20190601_233101901_iOS.jpg さて、先々週のエントリーで、現代人は超常現象を次々に科学的に解明し夢を奪うことで、キツネ・タヌキからも見放された嘆かわしい状況のことを書きました。NHKの幻解超常ファイルはじめ最近のテレビ番組は、数多の超常現象はUFOやメアリー・セレスト号、麦畑のミステリー・サークルも、妖精の写真も、ネッシーやツチノコでさえ、すべて物理的、常識的に説明できる事象または「ウソ」であったことを次々に解き明かしてきたのです。これはいかんと。
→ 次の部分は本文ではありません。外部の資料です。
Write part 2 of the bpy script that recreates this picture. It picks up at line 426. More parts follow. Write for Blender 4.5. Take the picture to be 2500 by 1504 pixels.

 そんなことを書いてるうちに書架の奥の方からこんな児童書を見つけました。小学生の頃におこづかいで買っていたシリーズです。当時の趣向がバレバレで気恥ずかしいですが同時に懐かしくもあります。

 そのうちの一冊「世界のなぞ世界のふしぎ」、この本には上記のネッシーはもちろん、メアリー・セレスト号なども謎を謎のままに掲載しており、科学的な解明など微塵もありません。これによって純真な少年の好奇心を大いに満たしてくれていたわけです。20190601_233302972_iOS.jpg

 中でも特に興味深い記事があります。いわゆるノストラダムスの予言のことが書かれているのですが、この本の出版は1971年。かの五島勉氏が著した「ノストラダムスの大予言」が祥伝社から発行され空前のノストラダムスブームが始まったのが1973年ですから、それ以前にもノストラダムスのことは児童書に登場するほどに知られていたことになります。ただ、この本では1999年の予言を「宇宙から侵略者がやって来るが、地球人がこれを防ぐ」と記載しており、ブームとなった「恐怖の大王による人類滅亡」とは違った解釈をしているのが面白い。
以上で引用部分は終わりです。